Il Museo del Bardo si trova nella stessa area all'interno della quale ha sede il Parlamento Tunisino. Nel grande parcheggio interno a quest'area, di fronte all'entrata del museo, dove sostano ogni giorno decine di pullman pieni di turisti, per lo più provenienti da paesi europei, in particolar modo dalla Francia e dall'Italia, oggi intorno alle 11 un commando terroristico formato da tre individui, sulla cui identità non si sa, mentre scrivo, ancora nulla, salvo le dichiarazioni di una guida turistica tunisina secondo la quale si tratterebbe di "stranieri", ha sparato su un gruppo di turisti che si stavano dirigendo verso l'entrata del museo.
I turisti in visita al museo del Bardo sono stati fatti uscire da una porta secondaria retrostante mentre il commando, rimasto nel parcheggio, è stato neutralizzato da un blitz delle forse speciali di polizia.
Mentre scrivo questo breve resoconto dei fatti sono le 16 e questo è quanto ci è dato sapere fino ad ora.
Resta da capire chi sono gli attentatori, se si tratta di un nucleo indipendente di terroristi collegabile direttamente o indirettamente all'ISIS o ad altre formazioni jihadiste, oppure si se tratta di qualcosa di diverso.

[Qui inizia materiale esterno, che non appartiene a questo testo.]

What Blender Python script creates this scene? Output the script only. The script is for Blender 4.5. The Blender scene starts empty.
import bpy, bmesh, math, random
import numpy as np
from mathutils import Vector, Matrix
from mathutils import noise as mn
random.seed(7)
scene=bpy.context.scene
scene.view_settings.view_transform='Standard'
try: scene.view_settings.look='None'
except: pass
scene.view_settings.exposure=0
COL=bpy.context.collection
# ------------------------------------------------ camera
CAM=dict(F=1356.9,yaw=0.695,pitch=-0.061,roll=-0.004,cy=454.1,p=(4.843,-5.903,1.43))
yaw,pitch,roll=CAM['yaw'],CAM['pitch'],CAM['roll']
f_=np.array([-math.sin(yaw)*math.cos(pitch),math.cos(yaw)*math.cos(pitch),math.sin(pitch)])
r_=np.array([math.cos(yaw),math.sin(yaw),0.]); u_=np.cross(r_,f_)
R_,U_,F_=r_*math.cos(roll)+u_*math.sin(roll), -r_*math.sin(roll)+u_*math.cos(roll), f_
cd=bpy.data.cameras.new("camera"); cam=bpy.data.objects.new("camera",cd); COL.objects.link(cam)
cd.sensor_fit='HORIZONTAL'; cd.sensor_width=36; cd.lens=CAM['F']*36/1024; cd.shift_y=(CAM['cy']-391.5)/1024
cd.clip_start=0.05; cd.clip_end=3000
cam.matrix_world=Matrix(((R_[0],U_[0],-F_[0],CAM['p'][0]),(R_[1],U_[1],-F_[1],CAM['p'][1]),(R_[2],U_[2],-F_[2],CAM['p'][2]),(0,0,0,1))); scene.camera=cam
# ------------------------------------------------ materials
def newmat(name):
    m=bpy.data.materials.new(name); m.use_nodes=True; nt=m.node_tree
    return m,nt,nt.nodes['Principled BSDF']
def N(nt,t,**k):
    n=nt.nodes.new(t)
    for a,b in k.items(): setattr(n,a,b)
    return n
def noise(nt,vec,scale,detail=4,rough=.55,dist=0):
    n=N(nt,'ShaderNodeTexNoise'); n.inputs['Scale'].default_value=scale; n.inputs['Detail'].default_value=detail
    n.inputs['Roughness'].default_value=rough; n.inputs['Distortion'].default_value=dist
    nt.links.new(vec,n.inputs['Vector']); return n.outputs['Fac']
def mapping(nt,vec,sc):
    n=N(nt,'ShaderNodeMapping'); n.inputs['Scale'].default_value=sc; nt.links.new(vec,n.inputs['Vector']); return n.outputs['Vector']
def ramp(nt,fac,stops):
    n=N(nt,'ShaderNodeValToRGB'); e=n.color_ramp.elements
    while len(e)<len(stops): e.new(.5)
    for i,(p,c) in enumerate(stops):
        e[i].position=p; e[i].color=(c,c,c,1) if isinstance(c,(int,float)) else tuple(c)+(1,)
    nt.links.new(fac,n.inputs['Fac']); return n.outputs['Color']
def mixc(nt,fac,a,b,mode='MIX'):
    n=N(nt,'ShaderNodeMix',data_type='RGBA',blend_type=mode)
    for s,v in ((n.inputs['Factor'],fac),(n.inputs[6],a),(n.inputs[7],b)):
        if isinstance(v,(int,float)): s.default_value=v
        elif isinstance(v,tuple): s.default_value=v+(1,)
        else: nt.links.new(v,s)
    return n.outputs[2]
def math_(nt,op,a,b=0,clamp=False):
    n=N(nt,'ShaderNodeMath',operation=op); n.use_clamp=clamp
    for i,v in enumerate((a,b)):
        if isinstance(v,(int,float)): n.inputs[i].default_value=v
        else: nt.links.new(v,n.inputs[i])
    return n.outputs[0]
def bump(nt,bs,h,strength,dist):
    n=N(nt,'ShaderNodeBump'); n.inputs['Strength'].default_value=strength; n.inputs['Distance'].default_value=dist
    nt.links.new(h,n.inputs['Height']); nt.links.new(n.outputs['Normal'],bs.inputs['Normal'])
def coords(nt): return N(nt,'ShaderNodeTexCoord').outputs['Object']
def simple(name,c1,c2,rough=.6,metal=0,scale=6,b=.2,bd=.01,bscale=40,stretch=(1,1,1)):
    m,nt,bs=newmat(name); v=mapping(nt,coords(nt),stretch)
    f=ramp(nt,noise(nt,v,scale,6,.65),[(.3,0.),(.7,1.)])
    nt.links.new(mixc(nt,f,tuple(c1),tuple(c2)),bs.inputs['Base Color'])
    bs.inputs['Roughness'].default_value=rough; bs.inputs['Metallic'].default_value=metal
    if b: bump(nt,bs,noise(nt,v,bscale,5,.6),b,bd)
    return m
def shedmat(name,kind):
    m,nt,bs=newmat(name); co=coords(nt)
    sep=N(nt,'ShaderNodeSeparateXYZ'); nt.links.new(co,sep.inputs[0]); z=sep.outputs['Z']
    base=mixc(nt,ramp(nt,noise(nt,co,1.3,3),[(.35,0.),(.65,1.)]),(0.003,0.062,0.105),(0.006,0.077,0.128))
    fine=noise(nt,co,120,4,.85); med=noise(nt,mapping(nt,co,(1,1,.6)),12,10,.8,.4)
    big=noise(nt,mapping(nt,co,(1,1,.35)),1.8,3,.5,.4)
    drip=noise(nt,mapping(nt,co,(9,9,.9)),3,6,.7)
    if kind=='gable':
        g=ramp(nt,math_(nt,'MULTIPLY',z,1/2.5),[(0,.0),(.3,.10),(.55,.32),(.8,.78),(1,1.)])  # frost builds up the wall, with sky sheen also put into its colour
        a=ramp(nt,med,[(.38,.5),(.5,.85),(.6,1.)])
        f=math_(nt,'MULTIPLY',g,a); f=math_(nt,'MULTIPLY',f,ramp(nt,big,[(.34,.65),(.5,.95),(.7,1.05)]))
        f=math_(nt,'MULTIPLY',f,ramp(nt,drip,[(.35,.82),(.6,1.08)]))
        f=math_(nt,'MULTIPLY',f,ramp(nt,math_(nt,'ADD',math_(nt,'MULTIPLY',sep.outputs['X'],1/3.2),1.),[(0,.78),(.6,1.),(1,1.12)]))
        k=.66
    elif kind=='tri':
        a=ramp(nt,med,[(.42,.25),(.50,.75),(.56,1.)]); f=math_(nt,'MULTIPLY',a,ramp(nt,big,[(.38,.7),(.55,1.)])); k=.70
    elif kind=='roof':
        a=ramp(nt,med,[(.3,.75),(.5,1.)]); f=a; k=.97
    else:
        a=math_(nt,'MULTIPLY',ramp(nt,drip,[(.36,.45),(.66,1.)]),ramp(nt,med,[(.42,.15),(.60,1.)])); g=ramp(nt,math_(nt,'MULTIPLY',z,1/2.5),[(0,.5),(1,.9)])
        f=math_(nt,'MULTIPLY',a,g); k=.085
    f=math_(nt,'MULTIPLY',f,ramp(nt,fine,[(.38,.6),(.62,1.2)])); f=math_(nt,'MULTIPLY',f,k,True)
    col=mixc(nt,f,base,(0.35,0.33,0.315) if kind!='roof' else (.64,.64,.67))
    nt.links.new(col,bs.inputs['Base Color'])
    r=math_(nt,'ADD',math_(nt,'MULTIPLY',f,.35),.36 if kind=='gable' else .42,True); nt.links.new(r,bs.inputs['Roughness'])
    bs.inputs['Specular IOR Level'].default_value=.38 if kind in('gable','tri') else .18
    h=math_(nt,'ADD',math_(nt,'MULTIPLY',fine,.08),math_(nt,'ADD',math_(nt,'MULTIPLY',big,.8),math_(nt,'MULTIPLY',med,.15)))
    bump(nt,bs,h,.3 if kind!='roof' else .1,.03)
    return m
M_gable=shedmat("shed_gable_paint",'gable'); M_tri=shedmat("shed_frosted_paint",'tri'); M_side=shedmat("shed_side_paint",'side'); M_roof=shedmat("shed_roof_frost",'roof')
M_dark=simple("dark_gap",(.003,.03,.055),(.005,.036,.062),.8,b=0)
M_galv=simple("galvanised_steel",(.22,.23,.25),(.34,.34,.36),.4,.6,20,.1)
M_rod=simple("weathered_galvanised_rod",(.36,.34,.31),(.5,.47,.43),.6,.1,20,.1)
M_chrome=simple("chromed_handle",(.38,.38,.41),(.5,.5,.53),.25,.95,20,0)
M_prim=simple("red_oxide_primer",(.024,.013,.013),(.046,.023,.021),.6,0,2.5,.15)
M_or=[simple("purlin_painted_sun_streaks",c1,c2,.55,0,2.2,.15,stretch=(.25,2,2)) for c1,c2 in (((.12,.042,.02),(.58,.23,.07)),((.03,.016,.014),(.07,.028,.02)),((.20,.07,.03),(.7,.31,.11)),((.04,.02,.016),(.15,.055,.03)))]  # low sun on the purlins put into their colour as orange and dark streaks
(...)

Analogamente a quanto accaduto nel 2013, quando il 6 febbraio fu ucciso Chokri Belaïd, un esponente della sinistra e il 25 luglio Mohamed Brahmi, parlamentare, sempre di sinistra, dell'Assemblea Costituente, entrambi freddati da colpi di pistola sparati a bruciapelo da un killer sceso dal motorino guidato da un complice, ci troviamo di fronte ad un attacco che si presenta anomalo rispetto alla scena dell'attacco terroristico portato a segno e rivendicato da organizzazioni facenti capo a sigle di matrice religiosa: in questi casi, infatti, è di rigore la scena del "martirio" con l'attentatore, o gli attentatori, suicida.
Quella di oggi, così come quella degli attacchi omicidi del 2013, appare un'operazione più "occidentale", analoga a quella del massacro di Parigi del gennaio scorso consumato nella redazione del settimanale satirico Charlie Hebdo.
E' opinione diffusa -in seno ad una popolazione più preoccupata, indignata e dispiaciuta che impaurita- che la Tunisia, unico paese arabo musulmano retto da un regime democratico in una repubblica parlamentare caratterizzata da un effettivo pluralismo politico, sia il bersaglio di chi vede come il fumo negli occhi questa situazione.
Monarchie saudite ed emirati da una parte, dittature vecchie e nuove dall'altra, e repubbliche islamiche temono fortemente che questo paese, così com'è stato il detonatore delle rivolte seguite al 14 Gennaio 2011, giorno in cui fu cacciato Zine El Abidine Ben Alì dal sontuoso palazzo di Cartagine, possa diventare il focolaio di una transizione democratica che disturberebbe il sonno non soltanto a loro, ma anche ai notabili di quei paesi occidentali che con loro facevano e fanno tuttora ottimi e proficui affari.